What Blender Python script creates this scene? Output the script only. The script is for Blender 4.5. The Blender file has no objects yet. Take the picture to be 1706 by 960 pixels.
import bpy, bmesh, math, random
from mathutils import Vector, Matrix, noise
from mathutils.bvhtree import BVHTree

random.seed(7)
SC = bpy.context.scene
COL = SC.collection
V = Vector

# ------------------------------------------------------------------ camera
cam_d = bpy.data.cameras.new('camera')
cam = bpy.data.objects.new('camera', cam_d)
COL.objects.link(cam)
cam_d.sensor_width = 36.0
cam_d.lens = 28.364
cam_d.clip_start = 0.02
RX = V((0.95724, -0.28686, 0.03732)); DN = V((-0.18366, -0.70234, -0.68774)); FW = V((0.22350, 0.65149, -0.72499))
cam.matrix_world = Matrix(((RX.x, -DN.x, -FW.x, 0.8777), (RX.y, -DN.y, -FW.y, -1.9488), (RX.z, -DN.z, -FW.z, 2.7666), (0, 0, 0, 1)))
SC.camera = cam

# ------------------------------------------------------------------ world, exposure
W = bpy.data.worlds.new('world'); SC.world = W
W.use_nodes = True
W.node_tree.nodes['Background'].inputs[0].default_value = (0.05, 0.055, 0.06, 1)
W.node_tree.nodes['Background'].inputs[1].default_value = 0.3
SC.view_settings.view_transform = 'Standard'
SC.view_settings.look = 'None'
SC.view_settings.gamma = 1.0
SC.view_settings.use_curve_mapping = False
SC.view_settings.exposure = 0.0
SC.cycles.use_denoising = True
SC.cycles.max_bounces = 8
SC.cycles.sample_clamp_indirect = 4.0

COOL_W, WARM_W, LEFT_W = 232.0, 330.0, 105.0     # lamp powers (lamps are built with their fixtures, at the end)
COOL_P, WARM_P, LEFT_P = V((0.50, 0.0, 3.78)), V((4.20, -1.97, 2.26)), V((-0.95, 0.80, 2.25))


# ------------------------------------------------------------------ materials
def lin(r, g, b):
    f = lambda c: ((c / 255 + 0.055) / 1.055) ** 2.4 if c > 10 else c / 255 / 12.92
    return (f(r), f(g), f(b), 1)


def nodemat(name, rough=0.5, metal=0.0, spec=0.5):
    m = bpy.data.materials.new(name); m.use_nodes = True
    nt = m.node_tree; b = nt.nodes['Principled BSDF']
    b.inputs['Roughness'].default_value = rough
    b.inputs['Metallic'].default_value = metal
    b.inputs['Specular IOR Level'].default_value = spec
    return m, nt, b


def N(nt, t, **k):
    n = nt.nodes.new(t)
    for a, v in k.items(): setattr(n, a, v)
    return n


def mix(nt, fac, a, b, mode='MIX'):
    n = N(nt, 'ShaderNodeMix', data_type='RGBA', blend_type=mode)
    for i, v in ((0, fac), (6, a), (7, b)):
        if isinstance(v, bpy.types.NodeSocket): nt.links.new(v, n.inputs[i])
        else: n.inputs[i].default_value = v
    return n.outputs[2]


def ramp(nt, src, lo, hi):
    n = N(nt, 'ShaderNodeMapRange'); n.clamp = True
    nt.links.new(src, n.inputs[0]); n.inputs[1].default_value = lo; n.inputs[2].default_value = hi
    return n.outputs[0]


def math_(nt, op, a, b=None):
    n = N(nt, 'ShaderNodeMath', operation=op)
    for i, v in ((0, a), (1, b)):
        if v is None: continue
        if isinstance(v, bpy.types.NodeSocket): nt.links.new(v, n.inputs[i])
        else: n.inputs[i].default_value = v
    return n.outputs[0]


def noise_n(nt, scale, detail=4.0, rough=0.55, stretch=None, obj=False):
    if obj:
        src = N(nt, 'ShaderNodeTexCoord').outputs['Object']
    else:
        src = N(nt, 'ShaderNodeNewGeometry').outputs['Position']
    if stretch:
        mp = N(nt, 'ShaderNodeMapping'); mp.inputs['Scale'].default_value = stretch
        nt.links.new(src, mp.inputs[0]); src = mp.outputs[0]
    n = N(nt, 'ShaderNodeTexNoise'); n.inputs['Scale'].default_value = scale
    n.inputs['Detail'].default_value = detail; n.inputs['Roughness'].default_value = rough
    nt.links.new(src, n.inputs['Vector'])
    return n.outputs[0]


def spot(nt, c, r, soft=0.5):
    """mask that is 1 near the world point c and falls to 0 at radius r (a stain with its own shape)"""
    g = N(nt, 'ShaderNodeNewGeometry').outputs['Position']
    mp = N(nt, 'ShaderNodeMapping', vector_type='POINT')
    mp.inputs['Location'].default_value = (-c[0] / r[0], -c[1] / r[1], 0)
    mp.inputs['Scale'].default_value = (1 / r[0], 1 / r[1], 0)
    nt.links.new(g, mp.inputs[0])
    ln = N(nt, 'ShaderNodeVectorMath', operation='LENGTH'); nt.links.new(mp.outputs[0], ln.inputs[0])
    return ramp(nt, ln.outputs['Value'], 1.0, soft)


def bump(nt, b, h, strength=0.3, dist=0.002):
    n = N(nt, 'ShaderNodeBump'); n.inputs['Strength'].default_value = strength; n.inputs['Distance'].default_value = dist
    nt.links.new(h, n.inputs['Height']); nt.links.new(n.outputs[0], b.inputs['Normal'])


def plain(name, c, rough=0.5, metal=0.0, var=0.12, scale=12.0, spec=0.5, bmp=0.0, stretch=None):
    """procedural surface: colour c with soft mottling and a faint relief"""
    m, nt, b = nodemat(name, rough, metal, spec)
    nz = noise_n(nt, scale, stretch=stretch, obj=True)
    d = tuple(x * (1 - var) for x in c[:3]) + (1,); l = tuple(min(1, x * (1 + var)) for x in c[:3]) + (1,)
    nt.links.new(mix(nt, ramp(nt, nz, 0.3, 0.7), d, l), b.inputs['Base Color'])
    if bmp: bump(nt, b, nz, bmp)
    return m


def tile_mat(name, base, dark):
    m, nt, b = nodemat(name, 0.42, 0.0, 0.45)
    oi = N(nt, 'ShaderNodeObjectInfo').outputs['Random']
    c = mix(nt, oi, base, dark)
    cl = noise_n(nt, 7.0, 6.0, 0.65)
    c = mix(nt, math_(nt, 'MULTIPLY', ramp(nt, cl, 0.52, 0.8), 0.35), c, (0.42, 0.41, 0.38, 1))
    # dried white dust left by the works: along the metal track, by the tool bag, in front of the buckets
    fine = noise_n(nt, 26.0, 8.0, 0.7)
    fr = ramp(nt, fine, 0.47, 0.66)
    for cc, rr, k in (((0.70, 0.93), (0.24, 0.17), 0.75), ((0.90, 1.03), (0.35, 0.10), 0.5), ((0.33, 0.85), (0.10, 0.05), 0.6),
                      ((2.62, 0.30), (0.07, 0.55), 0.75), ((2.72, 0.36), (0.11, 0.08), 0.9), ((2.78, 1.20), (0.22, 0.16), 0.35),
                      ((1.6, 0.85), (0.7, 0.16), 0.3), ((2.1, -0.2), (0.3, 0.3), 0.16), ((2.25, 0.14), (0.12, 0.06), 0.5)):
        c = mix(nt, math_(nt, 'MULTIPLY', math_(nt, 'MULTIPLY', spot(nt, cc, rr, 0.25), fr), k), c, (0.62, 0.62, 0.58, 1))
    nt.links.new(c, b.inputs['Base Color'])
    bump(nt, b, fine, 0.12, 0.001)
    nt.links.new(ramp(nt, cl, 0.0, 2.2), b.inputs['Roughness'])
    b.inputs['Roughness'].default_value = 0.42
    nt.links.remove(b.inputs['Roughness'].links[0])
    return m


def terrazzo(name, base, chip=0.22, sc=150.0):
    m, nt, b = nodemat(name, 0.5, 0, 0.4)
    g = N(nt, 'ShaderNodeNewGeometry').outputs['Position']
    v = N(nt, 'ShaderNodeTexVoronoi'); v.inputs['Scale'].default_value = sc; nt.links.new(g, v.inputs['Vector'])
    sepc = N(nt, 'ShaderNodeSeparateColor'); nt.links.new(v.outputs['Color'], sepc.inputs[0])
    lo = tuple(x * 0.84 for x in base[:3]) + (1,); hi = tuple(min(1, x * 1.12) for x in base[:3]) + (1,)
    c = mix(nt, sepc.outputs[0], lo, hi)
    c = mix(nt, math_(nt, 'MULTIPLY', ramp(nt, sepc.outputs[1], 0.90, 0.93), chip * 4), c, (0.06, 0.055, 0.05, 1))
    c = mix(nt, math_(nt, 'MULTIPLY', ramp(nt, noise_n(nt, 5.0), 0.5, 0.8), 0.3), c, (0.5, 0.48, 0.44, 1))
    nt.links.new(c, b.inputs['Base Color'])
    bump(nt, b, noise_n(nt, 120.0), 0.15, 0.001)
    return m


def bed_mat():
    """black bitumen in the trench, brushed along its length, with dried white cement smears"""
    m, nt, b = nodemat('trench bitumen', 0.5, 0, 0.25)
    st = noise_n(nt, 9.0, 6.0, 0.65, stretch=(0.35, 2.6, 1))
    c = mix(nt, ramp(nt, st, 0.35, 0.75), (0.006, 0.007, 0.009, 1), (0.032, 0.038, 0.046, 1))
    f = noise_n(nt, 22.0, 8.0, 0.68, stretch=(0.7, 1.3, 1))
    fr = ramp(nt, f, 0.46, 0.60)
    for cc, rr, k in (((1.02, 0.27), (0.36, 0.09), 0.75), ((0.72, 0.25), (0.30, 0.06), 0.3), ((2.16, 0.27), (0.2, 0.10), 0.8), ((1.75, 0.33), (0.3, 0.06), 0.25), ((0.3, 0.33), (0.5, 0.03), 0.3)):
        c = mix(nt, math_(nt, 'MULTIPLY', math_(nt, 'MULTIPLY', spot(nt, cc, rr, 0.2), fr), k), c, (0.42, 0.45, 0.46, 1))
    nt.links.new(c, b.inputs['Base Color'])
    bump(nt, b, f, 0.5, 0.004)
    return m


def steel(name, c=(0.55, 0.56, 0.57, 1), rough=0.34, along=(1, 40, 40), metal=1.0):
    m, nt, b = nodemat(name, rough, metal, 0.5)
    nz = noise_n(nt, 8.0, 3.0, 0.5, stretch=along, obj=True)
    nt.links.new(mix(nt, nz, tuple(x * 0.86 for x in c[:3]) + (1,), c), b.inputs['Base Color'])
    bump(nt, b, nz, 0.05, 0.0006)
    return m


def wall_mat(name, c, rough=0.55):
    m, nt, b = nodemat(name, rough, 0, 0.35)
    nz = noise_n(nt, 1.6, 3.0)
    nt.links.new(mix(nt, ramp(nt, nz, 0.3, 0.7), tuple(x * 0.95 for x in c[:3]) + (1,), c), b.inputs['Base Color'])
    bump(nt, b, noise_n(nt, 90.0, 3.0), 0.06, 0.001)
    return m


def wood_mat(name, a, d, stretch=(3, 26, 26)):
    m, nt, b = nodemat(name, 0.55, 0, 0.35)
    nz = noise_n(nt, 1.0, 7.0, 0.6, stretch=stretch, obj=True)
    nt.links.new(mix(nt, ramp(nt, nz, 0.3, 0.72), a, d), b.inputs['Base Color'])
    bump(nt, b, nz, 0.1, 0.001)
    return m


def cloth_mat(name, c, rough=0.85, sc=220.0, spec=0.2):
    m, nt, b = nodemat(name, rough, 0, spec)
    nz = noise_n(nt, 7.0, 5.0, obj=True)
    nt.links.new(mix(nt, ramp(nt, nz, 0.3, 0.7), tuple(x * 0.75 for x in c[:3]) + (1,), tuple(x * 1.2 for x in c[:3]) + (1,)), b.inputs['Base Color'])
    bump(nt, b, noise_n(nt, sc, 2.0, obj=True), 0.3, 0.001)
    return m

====

Restate word for word only the lines running from the beginning of the data to the line holding "SC.camera = cam", both included.

**Problem solution:**
What Blender Python script creates this scene? Output the script only. The script is for Blender 4.5. The Blender file has no objects yet. Take the picture to be 1706 by 960 pixels.
import bpy, bmesh, math, random
from mathutils import Vector, Matrix, noise
from mathutils.bvhtree import BVHTree

random.seed(7)
SC = bpy.context.scene
COL = SC.collection
V = Vector

# ------------------------------------------------------------------ camera
cam_d = bpy.data.cameras.new('camera')
cam = bpy.data.objects.new('camera', cam_d)
COL.objects.link(cam)
cam_d.sensor_width = 36.0
cam_d.lens = 28.364
cam_d.clip_start = 0.02
RX = V((0.95724, -0.28686, 0.03732)); DN = V((-0.18366, -0.70234, -0.68774)); FW = V((0.22350, 0.65149, -0.72499))
cam.matrix_world = Matrix(((RX.x, -DN.x, -FW.x, 0.8777), (RX.y, -DN.y, -FW.y, -1.9488), (RX.z, -DN.z, -FW.z, 2.7666), (0, 0, 0, 1)))
SC.camera = cam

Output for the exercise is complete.